Minha escrita

Não escrevo para os outros. São os meus fantasmas que espreito, flerto, tento espantar. Escrever para mim é o fim; não o meio. Escrevo sobretudo para tentar me localizar no tempo, no espaço, nas emoções.

Nessa empreitada meu cérebro é um ouvinte atento. Ele escreve o que o coração dita. Só quando escrevo tecnicamente me permito não seguir essa regra tão à risca. Isso em nome da razão e do bom senso. Mas, entre nós, mesmo o texto técnico deve ter textura, cor e profundidade. E isso só se consegue com o coração.

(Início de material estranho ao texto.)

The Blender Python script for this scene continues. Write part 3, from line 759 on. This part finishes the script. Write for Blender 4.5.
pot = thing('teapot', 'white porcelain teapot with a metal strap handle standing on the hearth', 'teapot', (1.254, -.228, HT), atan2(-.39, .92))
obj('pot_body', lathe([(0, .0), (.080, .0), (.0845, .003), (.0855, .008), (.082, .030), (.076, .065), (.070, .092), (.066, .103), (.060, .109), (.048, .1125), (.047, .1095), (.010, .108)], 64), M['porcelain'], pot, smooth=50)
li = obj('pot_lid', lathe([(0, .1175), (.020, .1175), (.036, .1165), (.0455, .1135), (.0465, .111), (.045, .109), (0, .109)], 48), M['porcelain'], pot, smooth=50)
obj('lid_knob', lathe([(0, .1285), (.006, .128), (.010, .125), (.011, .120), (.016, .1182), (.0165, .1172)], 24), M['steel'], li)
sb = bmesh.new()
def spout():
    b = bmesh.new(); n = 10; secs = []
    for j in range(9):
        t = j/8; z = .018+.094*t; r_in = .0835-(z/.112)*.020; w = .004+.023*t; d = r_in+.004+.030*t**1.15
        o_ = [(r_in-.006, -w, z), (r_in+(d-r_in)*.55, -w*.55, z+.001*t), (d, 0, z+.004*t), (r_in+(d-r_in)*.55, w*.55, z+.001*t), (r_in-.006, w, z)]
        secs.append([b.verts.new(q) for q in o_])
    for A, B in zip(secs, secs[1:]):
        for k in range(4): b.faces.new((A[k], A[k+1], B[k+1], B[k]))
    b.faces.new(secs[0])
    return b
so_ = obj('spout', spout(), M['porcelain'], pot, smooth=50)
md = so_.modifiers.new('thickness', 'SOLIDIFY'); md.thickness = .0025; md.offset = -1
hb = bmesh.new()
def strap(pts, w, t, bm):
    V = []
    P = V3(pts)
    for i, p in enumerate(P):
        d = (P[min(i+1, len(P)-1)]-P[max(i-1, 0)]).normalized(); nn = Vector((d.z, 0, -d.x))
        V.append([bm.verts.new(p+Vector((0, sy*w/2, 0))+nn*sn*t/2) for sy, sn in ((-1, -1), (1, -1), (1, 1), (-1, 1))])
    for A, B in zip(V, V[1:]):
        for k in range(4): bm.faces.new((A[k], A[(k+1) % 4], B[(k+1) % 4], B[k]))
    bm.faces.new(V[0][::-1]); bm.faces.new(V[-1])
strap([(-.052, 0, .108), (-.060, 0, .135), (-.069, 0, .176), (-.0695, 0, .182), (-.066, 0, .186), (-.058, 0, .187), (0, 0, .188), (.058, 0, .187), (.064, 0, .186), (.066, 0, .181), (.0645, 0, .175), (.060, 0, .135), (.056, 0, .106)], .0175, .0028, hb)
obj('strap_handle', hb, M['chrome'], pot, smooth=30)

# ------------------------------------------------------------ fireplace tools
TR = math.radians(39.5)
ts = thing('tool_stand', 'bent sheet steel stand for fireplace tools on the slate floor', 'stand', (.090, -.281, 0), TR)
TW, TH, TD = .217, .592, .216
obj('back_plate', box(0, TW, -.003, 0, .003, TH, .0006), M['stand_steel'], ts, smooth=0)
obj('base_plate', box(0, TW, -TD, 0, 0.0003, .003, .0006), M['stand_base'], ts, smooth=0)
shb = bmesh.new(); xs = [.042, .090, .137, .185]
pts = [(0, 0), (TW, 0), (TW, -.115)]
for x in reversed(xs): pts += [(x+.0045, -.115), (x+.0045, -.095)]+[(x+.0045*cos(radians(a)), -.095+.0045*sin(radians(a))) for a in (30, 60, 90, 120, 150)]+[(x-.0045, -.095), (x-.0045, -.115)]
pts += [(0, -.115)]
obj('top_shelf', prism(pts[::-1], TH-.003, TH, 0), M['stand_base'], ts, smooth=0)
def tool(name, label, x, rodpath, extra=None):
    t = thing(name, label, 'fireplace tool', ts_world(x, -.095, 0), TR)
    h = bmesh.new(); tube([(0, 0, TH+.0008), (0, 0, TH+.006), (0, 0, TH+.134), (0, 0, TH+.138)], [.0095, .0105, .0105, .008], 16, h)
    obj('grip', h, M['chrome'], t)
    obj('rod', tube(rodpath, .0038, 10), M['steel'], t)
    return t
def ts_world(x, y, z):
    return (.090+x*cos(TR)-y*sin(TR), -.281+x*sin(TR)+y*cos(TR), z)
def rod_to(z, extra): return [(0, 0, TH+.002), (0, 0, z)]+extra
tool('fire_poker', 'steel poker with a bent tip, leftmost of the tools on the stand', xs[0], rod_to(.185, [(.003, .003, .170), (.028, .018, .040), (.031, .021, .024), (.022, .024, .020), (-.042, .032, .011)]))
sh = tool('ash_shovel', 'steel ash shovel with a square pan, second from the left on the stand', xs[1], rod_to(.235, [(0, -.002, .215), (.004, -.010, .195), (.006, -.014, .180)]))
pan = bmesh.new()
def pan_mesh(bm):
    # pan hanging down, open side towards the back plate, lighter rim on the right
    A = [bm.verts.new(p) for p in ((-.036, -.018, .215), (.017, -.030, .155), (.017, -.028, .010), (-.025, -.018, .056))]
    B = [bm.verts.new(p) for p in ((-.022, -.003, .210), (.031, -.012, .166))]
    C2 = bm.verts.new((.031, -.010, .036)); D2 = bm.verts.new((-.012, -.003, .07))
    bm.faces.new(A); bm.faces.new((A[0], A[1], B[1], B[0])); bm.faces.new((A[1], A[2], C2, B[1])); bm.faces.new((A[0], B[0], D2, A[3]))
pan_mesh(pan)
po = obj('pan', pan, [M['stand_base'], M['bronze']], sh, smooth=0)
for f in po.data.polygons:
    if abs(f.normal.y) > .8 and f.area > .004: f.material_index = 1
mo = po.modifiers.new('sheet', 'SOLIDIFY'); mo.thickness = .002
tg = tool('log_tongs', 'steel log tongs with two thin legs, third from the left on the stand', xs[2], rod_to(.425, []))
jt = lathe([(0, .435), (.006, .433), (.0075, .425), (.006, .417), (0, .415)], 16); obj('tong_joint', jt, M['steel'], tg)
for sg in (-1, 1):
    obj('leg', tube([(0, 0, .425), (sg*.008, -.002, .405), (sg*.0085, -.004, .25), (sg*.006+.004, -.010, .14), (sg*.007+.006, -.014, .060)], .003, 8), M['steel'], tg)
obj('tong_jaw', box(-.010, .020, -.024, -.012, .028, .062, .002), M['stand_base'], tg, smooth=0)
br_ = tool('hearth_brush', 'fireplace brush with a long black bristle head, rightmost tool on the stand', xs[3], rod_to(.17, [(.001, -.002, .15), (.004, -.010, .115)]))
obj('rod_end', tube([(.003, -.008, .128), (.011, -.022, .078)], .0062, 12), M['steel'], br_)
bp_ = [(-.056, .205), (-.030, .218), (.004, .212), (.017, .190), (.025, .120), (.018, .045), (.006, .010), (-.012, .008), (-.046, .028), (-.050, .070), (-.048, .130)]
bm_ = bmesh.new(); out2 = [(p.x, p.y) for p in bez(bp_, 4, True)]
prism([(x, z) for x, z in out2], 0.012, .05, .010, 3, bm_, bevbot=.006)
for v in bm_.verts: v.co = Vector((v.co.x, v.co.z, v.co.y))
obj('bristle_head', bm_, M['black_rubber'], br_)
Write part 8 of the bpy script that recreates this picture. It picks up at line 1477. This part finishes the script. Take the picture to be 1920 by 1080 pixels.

Caso quisesse escrever apenas com o cérebro, isso resultaria num texto vazio. Falo daquela escrita que se faz para agradar aos outros, com o intuito de vender-se, como um produto de marketing pessoal. Essa escrita, mesmo bem elaborada ou erudita, não agrada verdadeiramente a ninguém, nem ao seu próprio escritor quase sempre. Talvez por essa razão raramente faço citações. Não acho que a transcrição de uma bela frase vá melhorar meu conteúdo nem dar-me prestígio. Ao contrário, se necessito do socorro alheio é porque justamente me faltam conteúdo e prestígio.

Mas mesmo o coração precisa de regras. Poucas, é verdade, mas necessárias. Então busco a escrita cujo conteúdo traga misto de prazer e desconforto e, em sua forma, seja breve e inteligível.

Disse antes que não escrevo para os outros. Não é bem assim. Sou, sim, um mendigo com a mão estendida esperando um comentário, um elogio, um aplauso. Mas este sou eu; não minha escrita.